** begin **
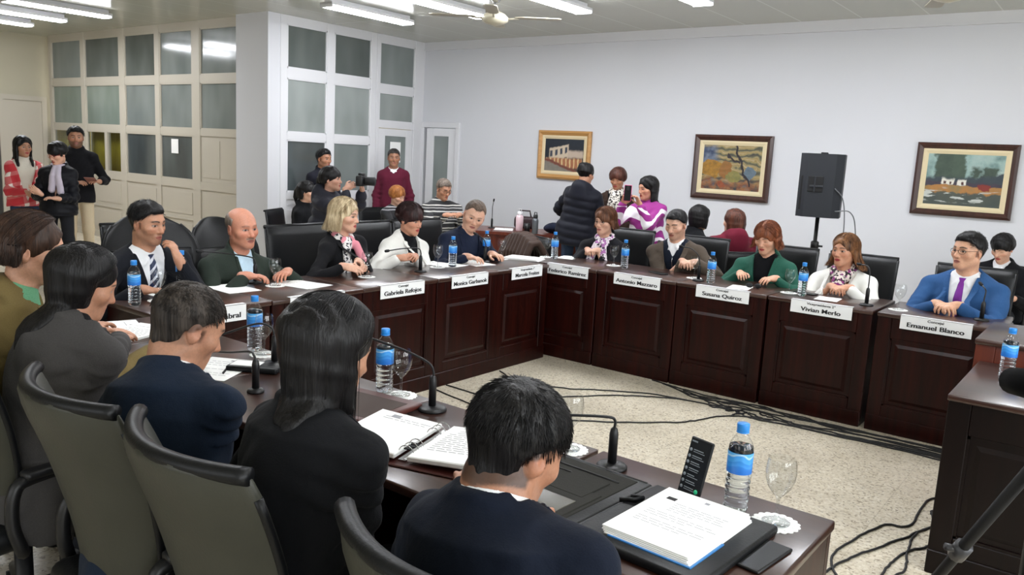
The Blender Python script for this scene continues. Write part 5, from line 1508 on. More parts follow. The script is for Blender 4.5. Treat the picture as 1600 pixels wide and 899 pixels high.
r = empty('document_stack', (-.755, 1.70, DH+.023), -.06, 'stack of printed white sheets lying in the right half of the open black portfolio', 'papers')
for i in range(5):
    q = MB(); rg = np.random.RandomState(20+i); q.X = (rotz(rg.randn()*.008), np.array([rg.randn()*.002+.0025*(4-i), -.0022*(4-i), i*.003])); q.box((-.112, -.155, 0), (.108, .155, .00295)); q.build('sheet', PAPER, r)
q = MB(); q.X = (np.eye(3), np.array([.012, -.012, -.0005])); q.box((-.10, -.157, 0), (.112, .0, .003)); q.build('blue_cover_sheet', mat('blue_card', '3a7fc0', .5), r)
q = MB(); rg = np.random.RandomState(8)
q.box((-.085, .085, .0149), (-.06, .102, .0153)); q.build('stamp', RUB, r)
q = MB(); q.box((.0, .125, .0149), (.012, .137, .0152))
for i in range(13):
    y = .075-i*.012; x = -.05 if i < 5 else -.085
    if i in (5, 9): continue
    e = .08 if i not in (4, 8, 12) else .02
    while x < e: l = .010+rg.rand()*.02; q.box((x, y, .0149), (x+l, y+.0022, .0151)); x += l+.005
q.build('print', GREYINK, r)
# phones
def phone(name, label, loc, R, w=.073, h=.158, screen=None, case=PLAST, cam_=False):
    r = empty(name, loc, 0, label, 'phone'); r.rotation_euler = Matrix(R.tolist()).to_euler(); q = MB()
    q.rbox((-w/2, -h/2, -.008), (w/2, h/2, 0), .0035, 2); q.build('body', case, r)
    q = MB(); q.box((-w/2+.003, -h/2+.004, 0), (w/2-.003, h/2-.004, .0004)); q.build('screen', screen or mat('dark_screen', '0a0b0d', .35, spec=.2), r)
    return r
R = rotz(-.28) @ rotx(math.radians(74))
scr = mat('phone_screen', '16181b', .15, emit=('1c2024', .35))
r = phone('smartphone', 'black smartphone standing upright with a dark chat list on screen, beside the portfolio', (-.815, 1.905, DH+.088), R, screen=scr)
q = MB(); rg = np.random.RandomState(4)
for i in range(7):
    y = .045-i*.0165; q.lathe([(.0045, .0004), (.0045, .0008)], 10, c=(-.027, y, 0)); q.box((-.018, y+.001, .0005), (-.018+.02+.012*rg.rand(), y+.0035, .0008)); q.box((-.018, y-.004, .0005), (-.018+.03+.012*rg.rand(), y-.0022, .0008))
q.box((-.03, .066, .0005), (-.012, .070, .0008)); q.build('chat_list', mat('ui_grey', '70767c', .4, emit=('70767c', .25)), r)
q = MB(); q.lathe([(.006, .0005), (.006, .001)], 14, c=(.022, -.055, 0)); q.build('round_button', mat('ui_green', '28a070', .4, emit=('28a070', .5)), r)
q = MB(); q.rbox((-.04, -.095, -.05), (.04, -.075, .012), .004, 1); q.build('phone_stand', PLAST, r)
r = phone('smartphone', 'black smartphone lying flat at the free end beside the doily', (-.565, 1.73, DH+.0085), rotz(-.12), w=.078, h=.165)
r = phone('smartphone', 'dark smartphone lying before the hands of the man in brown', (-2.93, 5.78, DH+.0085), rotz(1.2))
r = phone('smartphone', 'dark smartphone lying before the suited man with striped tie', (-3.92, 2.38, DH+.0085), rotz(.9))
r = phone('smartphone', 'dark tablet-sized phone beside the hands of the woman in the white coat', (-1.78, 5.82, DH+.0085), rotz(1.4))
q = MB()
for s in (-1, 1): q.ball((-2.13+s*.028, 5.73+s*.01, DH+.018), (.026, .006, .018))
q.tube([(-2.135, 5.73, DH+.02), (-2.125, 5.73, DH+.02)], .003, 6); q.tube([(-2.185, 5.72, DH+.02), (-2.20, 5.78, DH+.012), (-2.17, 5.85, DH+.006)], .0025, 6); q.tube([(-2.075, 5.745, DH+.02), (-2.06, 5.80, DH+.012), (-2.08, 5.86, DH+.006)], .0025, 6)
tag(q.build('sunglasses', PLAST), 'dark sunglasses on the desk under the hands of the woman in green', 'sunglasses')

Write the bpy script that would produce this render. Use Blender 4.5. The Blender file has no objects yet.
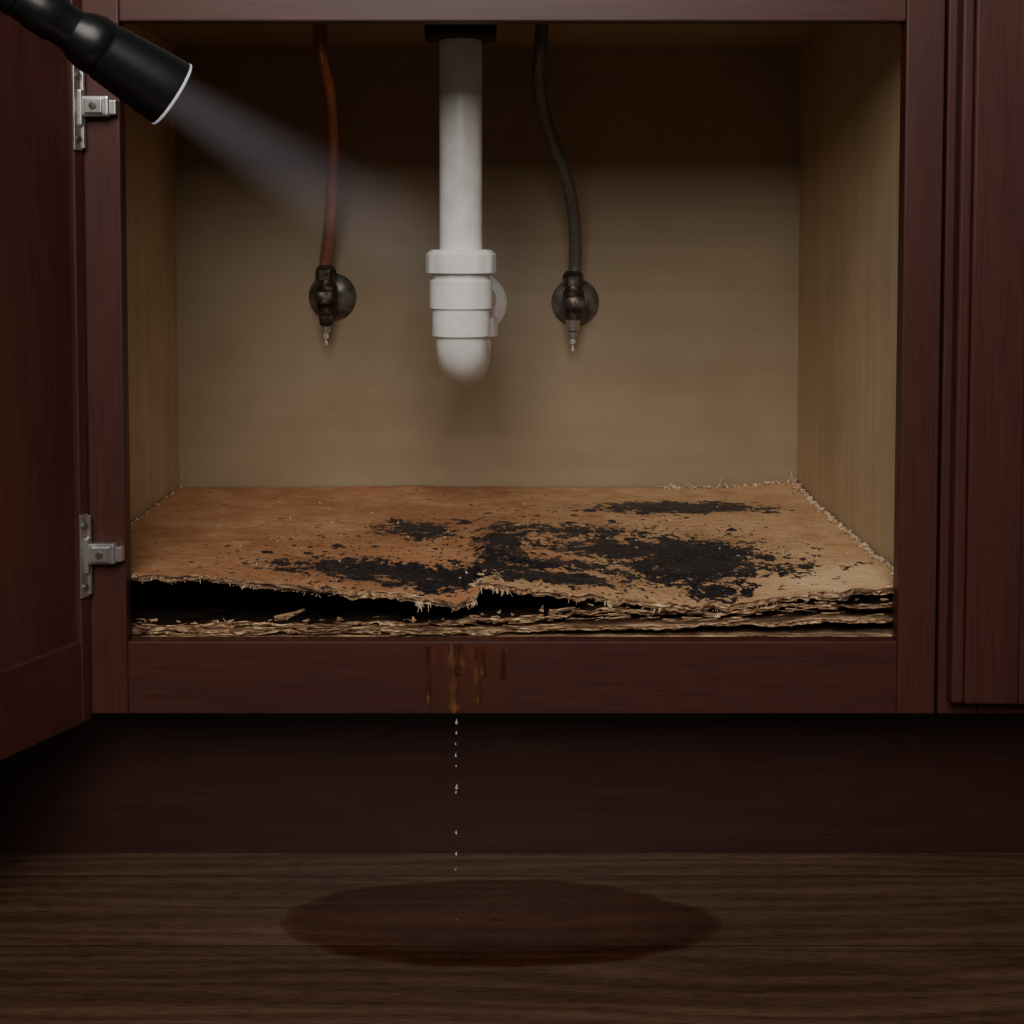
** end **
Write out every record above exactly as it stands, but leave out the pictures.

■ Complete answer:
The Blender Python script for this scene continues. Write part 5, from line 1508 on. More parts follow. The script is for Blender 4.5. Treat the picture as 1600 pixels wide and 899 pixels high.
r = empty('document_stack', (-.755, 1.70, DH+.023), -.06, 'stack of printed white sheets lying in the right half of the open black portfolio', 'papers')
for i in range(5):
    q = MB(); rg = np.random.RandomState(20+i); q.X = (rotz(rg.randn()*.008), np.array([rg.randn()*.002+.0025*(4-i), -.0022*(4-i), i*.003])); q.box((-.112, -.155, 0), (.108, .155, .00295)); q.build('sheet', PAPER, r)
q = MB(); q.X = (np.eye(3), np.array([.012, -.012, -.0005])); q.box((-.10, -.157, 0), (.112, .0, .003)); q.build('blue_cover_sheet', mat('blue_card', '3a7fc0', .5), r)
q = MB(); rg = np.random.RandomState(8)
q.box((-.085, .085, .0149), (-.06, .102, .0153)); q.build('stamp', RUB, r)
q = MB(); q.box((.0, .125, .0149), (.012, .137, .0152))
for i in range(13):
    y = .075-i*.012; x = -.05 if i < 5 else -.085
    if i in (5, 9): continue
    e = .08 if i not in (4, 8, 12) else .02
    while x < e: l = .010+rg.rand()*.02; q.box((x, y, .0149), (x+l, y+.0022, .0151)); x += l+.005
q.build('print', GREYINK, r)
# phones
def phone(name, label, loc, R, w=.073, h=.158, screen=None, case=PLAST, cam_=False):
    r = empty(name, loc, 0, label, 'phone'); r.rotation_euler = Matrix(R.tolist()).to_euler(); q = MB()
    q.rbox((-w/2, -h/2, -.008), (w/2, h/2, 0), .0035, 2); q.build('body', case, r)
    q = MB(); q.box((-w/2+.003, -h/2+.004, 0), (w/2-.003, h/2-.004, .0004)); q.build('screen', screen or mat('dark_screen', '0a0b0d', .35, spec=.2), r)
    return r
R = rotz(-.28) @ rotx(math.radians(74))
scr = mat('phone_screen', '16181b', .15, emit=('1c2024', .35))
r = phone('smartphone', 'black smartphone standing upright with a dark chat list on screen, beside the portfolio', (-.815, 1.905, DH+.088), R, screen=scr)
q = MB(); rg = np.random.RandomState(4)
for i in range(7):
    y = .045-i*.0165; q.lathe([(.0045, .0004), (.0045, .0008)], 10, c=(-.027, y, 0)); q.box((-.018, y+.001, .0005), (-.018+.02+.012*rg.rand(), y+.0035, .0008)); q.box((-.018, y-.004, .0005), (-.018+.03+.012*rg.rand(), y-.0022, .0008))
q.box((-.03, .066, .0005), (-.012, .070, .0008)); q.build('chat_list', mat('ui_grey', '70767c', .4, emit=('70767c', .25)), r)
q = MB(); q.lathe([(.006, .0005), (.006, .001)], 14, c=(.022, -.055, 0)); q.build('round_button', mat('ui_green', '28a070', .4, emit=('28a070', .5)), r)
q = MB(); q.rbox((-.04, -.095, -.05), (.04, -.075, .012), .004, 1); q.build('phone_stand', PLAST, r)
r = phone('smartphone', 'black smartphone lying flat at the free end beside the doily', (-.565, 1.73, DH+.0085), rotz(-.12), w=.078, h=.165)
r = phone('smartphone', 'dark smartphone lying before the hands of the man in brown', (-2.93, 5.78, DH+.0085), rotz(1.2))
r = phone('smartphone', 'dark smartphone lying before the suited man with striped tie', (-3.92, 2.38, DH+.0085), rotz(.9))
r = phone('smartphone', 'dark tablet-sized phone beside the hands of the woman in the white coat', (-1.78, 5.82, DH+.0085), rotz(1.4))
q = MB()
for s in (-1, 1): q.ball((-2.13+s*.028, 5.73+s*.01, DH+.018), (.026, .006, .018))
q.tube([(-2.135, 5.73, DH+.02), (-2.125, 5.73, DH+.02)], .003, 6); q.tube([(-2.185, 5.72, DH+.02), (-2.20, 5.78, DH+.012), (-2.17, 5.85, DH+.006)], .0025, 6); q.tube([(-2.075, 5.745, DH+.02), (-2.06, 5.80, DH+.012), (-2.08, 5.86, DH+.006)], .0025, 6)
tag(q.build('sunglasses', PLAST), 'dark sunglasses on the desk under the hands of the woman in green', 'sunglasses')

Write the bpy script that would produce this render. Use Blender 4.5. The Blender file has no objects yet.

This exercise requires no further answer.